Doesn't that suggest difficulty levels are an outdated concept - just like how most games got over the idea of 'lives'.
I think eventually we can get to the point of games with adaptive difficulty that try to keep the player just at that curve between hard and frustrating.
I've long complained about the apparent link between the intelligence of the AI and timing. Basically with cricket, I think the AI should start as smart with decent timing windows - if you're playing well, make the timing windows smaller until you aren't. If you suck, make the timing windows longer, and then eventually dumb down the AI.

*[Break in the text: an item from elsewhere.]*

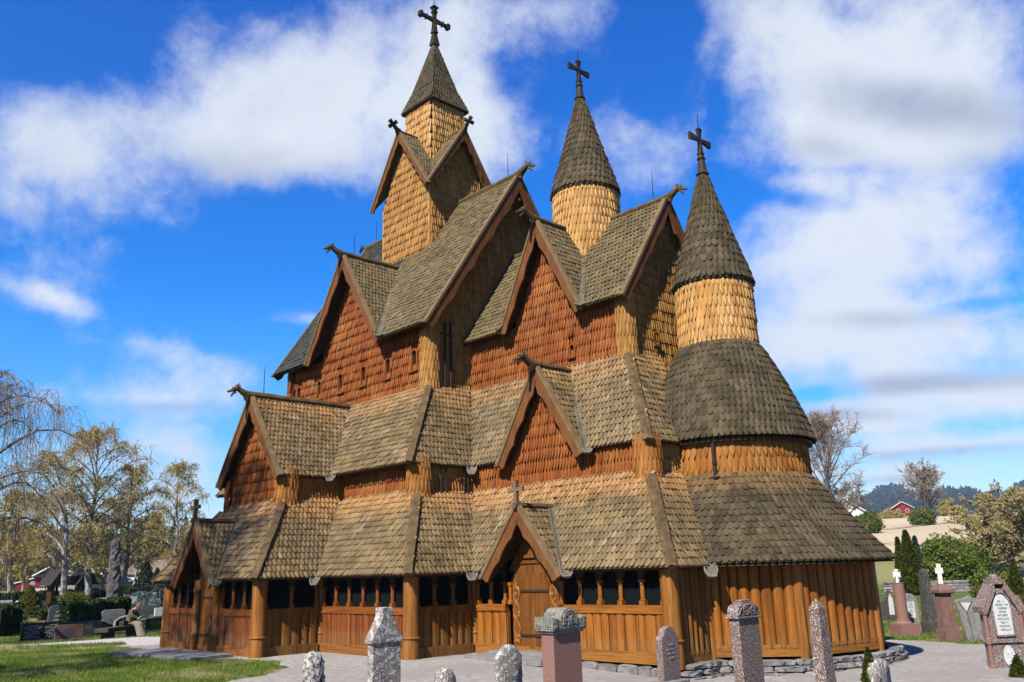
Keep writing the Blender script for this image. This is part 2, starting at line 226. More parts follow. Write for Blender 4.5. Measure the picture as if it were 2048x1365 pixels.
# ground material: lawn, dry patches, fields by position
gm = bpy.data.materials.new('lawn_and_fields'); gm.use_nodes = True; nt = gm.node_tree
P = nt.nodes['Principled BSDF']; P.inputs['Roughness'].default_value = .95; P.inputs['Specular IOR Level'].default_value = .1
pos = N('ShaderNodeNewGeometry').outputs['Position']
a = N('ShaderNodeTexNoise', inp={'Vector': pos, 'Scale': .55, 'Detail': 9.0, 'Roughness': .68}).outputs[0]
b = N('ShaderNodeTexNoise', inp={'Vector': pos, 'Scale': 6.0, 'Detail': 6.0, 'Roughness': .7}).outputs[0]
col = mixc(N('ShaderNodeMapRange', inp={0: b, 1: .3, 2: .7}).outputs[0], (0.026, 0.050, 0.009, 1), (0.053, 0.079, 0.014, 1))
dry = N('ShaderNodeMapRange', inp={0: mth('ADD', a, mth('MULTIPLY', mth('SUBTRACT', b, .5), .5)), 1: .50, 2: .66}).outputs[0]
col = mixc(mth('MULTIPLY', dry, .85), col, (0.158, 0.130, 0.058, 1))
at = N('ShaderNodeAttribute', attribute_name='cover').outputs['Color']
sp = N('ShaderNodeSeparateColor', inp={0: at})
fn = N('ShaderNodeTexNoise', inp={'Vector': pos, 'Scale': .03, 'Detail': 6.0, 'Roughness': .6}).outputs[0]
fcol = mixc(N('ShaderNodeMapRange', inp={0: fn, 1: .35, 2: .65}).outputs[0], (0.288, 0.226, 0.144, 1), (0.336, 0.274, 0.182, 1))
col = mixc(sp.outputs[0], col, fcol)                     # R: pale ploughed field
gcol = mixc(N('ShaderNodeMapRange', inp={0: fn, 1: .4, 2: .6}).outputs[0], (0.130, 0.125, 0.043, 1), (0.173, 0.144, 0.067, 1))
col = mixc(sp.outputs[1], col, gcol)                     # G: rough dry meadow
col = mixc(sp.outputs[2], col, mixc(a, (0.010, 0.016, 0.010, 1), (0.022, 0.029, 0.014, 1)))      # B: distant forest
nt.links.new(col, P.inputs['Base Color'])
bu = N('ShaderNodeBump', inp={'Strength': .8, 'Distance': .05, 'Height': N('ShaderNodeTexNoise', inp={'Vector': pos, 'Scale': 25.0, 'Detail': 5.0}).outputs[0]}); nt.links.new(bu.outputs[0], P.inputs['Normal'])
MT['ground'] = gm
# ------------------------------------------------------------------ mesh helpers
class MB:
    def __init__(s): s.V = []; s.F = {}; s.n = 0
    def add(s, v, f):
        v = np.asarray(v, float).reshape(-1, 3)
        if isinstance(f, np.ndarray): s.F.setdefault(f.shape[1], []).append(f+s.n)
        else:
            for q in f: s.F.setdefault(len(q), []).append(np.array([q])+s.n)
        s.V.append(v); s.n += len(v); return s
    def box(s, lo, hi, ax=None, o=(0, 0, 0)):
        lo = np.array(lo, float); hi = np.array(hi, float)
        v = np.array([[(hi if i & 1 else lo)[0], (hi if i & 2 else lo)[1], (hi if i & 4 else lo)[2]] for i in range(8)])
        if ax is not None: v = v@np.array(ax, float)
        return s.add(v+np.array(o, float), [(0, 2, 3, 1), (4, 5, 7, 6), (0, 1, 5, 4), (2, 6, 7, 3), (1, 3, 7, 5), (0, 4, 6, 2)])
    def prism(s, pts, d):         # closed 3D polygon extruded by the vector d (d points against the polygon normal)
        p = np.asarray(pts, float); n = len(p); q = p+np.asarray(d, float)
        f = [tuple(range(n)), tuple(range(2*n-1, n-1, -1))]+[(i, n+i, n+(i+1) % n, (i+1) % n) for i in range(n)]
        return s.add(np.vstack([p, q]), f)
    def tube(s, path, r, n=8, cap=True, flat=1.0, up=None):
        p = np.asarray(path, float); m = len(p); r = np.broadcast_to(np.asarray(r, float), (m,))
        t = np.gradient(p, axis=0); t /= np.linalg.norm(t, axis=1)[:, None]+1e-12
        ref = np.array(up if up is not None else ((0, 0, 1) if abs(t[0][2]) < .9 else (1, 0, 0)), float)
        V = []
        for i in range(m):
            a = np.cross(t[i], ref); a /= np.linalg.norm(a)+1e-12; b = np.cross(a, t[i])
            th = np.arange(n)*2*np.pi/n
            V.append(p[i]+r[i]*(np.cos(th)[:, None]*a+flat*np.sin(th)[:, None]*b))
        i = np.arange(m-1)[:, None]*n; j = np.arange(n)[None]; k = (j+1) % n
        F = np.stack([i+j, i+k, i+n+k, i+n+j], -1).reshape(-1, 4)
        s.add(np.vstack(V), F[:, ::-1].copy())
        if cap:
            s.add(V[0], [tuple(range(n))]); s.add(V[-1], [tuple(range(n-1, -1, -1))])
        return s
    def lathe(s, c, prof, n=24, a0=0, a1=2*np.pi):
        m = len(prof); full = abs(a1-a0-2*np.pi) < 1e-6; k = n if full else n+1
        th = a0+np.arange(k)*(a1-a0)/n
        V = np.array([[c[0]+r*np.cos(t), c[1]+r*np.sin(t), c[2]+z] for (r, z) in prof for t in th])
        i = np.arange(m-1)[:, None]*k; j = np.arange(n)[None]; q = (j+1) % k
        return s.add(V, np.stack([i+j, i+q, i+k+q, i+k+j], -1).reshape(-1, 4))
    def build(s, name, mat, parent=None, smooth=False, label=None):
        me = bpy.data.meshes.new(name); v = np.vstack(s.V); me.vertices.add(len(v)); me.vertices.foreach_set('co', v.ravel())
        L = []; S = []; T = []; st = 0
        for k, fs in s.F.items():
            f = np.vstack(fs); L.append(f.ravel()); S.append(st+np.arange(len(f))*k); T.append(np.full(len(f), k)); st += f.size
        L = np.concatenate(L).astype(np.int32); S = np.concatenate(S).astype(np.int32); T = np.concatenate(T).astype(np.int32)
        me.loops.add(len(L)); me.loops.foreach_set('vertex_index', L); me.polygons.add(len(S)); me.polygons.foreach_set('loop_start', S); me.polygons.foreach_set('loop_total', T)
        me.update(calc_edges=True); me.validate()
        me.polygons.foreach_set('use_smooth', np.full(len(me.polygons), bool(smooth)))
        me.materials.append(MT[mat] if isinstance(mat, str) else mat)
        o = bpy.data.objects.new(name, me); C.collection.objects.link(o)
        if parent: o.parent = parent
        if label: o['label'] = label
        return o
def empty(name, loc, label, cat, group=None):
    o = bpy.data.objects.new(name, None); C.collection.objects.link(o); o.location = loc; o['label'] = label; o['category'] = cat
    if group: o['group'] = group
    o.empty_display_size = .2
    return o
def tag(o, label=None, cat=None, group=None, kind=None):
    if label: o['label'] = label
    if cat: o['category'] = cat
    if group: o['group'] = group
    if kind: o['kind'] = kind
    return o
def nrm(v): v = np.asarray(v, float); return v/np.linalg.norm(v)
# ------------------------------------------------------------------ shingles
WALL = dict(w=.112, h=.33, t=.08, a=.78, b=.34, lf=1.9, cr=.030)
ROOF = dict(w=.145, h=.205, t=.062, a=.55, b=.19, lf=1.9, cr=.026)
def shingles(mb, O, U, Wv, Nn, w, h, t, a, b, lf, cr, top=None):
    """O tips [n,3], frames [n,3]; scales per shingle"""
    n = len(O)
    if n == 0: return
    w = np.broadcast_to(w, (n,))*(1-.07*RG.random(n)); L = np.broadcast_to(h*lf, (n,)).copy()
    if top is not None: L = np.minimum(L, np.maximum(top, h*.3))
    t = t*(.75+.5*RG.random(n)); O = O+Wv*((RG.random(n)-.5)*h*.09)[:, None]
    aa = np.minimum(a*h, L*.9); bb = np.minimum(b*h, L*.5); sk = (RG.random(n)-.5)*w*.10
    x = [-.5, -.5, -.34, 0, .34, .5, .5, 0, 0]; z0 = np.zeros(n)
    y = [L, aa, bb, z0, bb, aa, L, L, aa]
    hh = lambda s, c: t*(1-s/(L+1e-6)*.96)+c
    P = []
    for i in range(9):
        c = {7: cr, 8: cr, 3: cr*.5}.get(i, 0)
        P.append(O+U*(x[i]*w+(sk if i in (2, 3, 4) else 0))[:, None]+Wv*y[i][:, None]+Nn*hh(y[i], c)[:, None])
    for i in (1, 2, 3, 4, 5):
        P.append(O+U*(x[i]*w)[:, None]+Wv*y[i][:, None]-Nn*.004)
    V = np.stack(P, 1).reshape(-1, 3)
    F = np.array([(0, 1, 8, 7), (7, 8, 5, 6), (1, 2, 3, 8), (8, 3, 4, 5), (1, 9, 10, 2), (2, 10, 11, 3), (3, 11, 12, 4), (4, 12, 13, 5)])
    mb.add(V, (np.arange(n)[:, None, None]*14+F[None]).reshape(-1, 4))
def frame(p):      # polygon whose first edge is the horizontal lower edge, seen from outside left to right
    U = nrm(p[1]-p[0]); U[2] = 0; U = nrm(U); n = nrm(np.cross(p[1]-p[0], p[2]-p[1])); Wv = np.cross(n, U); return U, Wv, n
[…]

Obviously for now that probably needs to be paired with a difficulty level system, as it's hard to 'train' a game all the time - but if the game can figure out how good you are it should go a long way to solving the inherent problem of medium being too easy and hard too hard.
I'll tell you one thing I toyed with for a long time and agonized over...

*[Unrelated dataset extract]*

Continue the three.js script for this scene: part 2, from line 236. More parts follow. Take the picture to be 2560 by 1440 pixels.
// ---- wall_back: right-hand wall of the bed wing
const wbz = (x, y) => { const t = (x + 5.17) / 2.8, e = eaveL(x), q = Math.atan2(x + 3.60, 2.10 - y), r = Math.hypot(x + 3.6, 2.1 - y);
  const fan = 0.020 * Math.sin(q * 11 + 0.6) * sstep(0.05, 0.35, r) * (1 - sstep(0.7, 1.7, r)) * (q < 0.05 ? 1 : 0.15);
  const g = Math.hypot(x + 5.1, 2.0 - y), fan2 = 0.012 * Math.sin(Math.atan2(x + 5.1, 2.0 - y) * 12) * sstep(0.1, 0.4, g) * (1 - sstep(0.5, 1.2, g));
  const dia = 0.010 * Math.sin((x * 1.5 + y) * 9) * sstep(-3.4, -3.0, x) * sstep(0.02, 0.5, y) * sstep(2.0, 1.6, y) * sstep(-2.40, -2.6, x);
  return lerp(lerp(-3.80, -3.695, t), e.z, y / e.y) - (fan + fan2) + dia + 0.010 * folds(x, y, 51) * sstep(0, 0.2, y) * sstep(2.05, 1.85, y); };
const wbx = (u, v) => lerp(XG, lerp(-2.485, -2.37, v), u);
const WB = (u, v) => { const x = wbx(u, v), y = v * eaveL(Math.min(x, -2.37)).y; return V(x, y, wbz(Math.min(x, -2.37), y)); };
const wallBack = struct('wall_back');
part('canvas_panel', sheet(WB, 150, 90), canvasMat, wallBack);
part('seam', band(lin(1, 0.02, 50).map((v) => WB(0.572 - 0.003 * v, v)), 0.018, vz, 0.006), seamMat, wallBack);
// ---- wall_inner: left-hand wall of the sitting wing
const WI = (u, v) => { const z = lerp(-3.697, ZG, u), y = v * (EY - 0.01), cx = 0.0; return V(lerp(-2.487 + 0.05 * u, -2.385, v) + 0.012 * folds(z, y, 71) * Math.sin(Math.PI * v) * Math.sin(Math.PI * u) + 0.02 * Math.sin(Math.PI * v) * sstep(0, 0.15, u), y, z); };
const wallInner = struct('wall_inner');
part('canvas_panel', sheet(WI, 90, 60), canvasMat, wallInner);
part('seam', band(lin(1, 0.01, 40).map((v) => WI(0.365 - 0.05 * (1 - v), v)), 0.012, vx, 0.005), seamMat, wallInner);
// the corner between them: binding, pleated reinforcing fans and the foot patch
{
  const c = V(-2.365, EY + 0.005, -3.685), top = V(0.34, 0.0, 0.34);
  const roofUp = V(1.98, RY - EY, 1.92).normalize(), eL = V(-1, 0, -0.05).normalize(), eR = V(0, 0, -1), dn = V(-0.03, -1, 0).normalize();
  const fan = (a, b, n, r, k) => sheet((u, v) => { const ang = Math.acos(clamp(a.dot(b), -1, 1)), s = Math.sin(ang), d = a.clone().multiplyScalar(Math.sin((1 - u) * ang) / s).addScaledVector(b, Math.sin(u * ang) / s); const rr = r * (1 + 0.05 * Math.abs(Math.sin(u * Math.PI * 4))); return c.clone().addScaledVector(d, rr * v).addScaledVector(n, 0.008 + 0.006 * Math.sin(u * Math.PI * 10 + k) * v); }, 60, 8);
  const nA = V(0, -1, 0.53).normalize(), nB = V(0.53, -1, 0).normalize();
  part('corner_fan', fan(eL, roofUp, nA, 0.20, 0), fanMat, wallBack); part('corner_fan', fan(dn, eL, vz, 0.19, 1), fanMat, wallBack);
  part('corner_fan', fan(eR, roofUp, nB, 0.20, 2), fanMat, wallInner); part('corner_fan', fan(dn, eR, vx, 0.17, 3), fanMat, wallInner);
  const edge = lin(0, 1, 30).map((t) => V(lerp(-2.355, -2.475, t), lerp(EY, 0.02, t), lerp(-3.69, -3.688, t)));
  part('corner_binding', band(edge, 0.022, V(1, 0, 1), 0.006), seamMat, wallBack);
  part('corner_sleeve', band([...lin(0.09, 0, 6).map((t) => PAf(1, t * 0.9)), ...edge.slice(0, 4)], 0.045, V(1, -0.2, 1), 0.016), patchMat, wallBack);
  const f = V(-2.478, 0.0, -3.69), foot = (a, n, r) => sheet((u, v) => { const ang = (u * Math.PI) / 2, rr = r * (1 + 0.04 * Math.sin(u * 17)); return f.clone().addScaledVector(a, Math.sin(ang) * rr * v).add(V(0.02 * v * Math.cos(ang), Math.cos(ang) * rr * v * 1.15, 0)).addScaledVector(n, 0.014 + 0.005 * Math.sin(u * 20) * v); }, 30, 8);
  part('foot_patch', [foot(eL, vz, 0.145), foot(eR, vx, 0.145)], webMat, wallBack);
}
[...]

The theory would be that you use the scores of each (in-game) player as a guideline. So, Ricky Ponting comes out: his average score is, say, around 50. Therefore the timing window is very forgiving to the player up to 20 (assuming they are attempting the right sort of shots of course). The timing window then becomes more challenging up to 50. Between 50 and 100 it becomes harder, and then above 100 you are basically on "hard" difficulty.

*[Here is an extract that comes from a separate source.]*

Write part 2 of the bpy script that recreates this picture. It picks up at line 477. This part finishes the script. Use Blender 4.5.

Eventually it becomes incredibly hard beyond 200 and if you get anywhere near 300 you're then on a timing knife-edge.
Obviously for every different player, the same rules would apply but using a lower/higher average. It wasn't a hard average either: it used the person's lowest and highest scores also as outliers to make it a bit more accurate.
Experiments were very successful in that they produced the desired sort of scores, but ethically people found it hard to swallow and felt that it was "cheating". My answer was that ALL video games have SOME smoke and mirror elements, but I was comprehensively outvoted. People just felt it was wrong.
Personally I felt it was a good leveller: to achieve a batsman's best you would have to be very good at the game, but a beginner could at least score something vaguely in keeping with the abilities of the players he was playing with (essentially, they were kept afloat by the abilities of the in-game players!)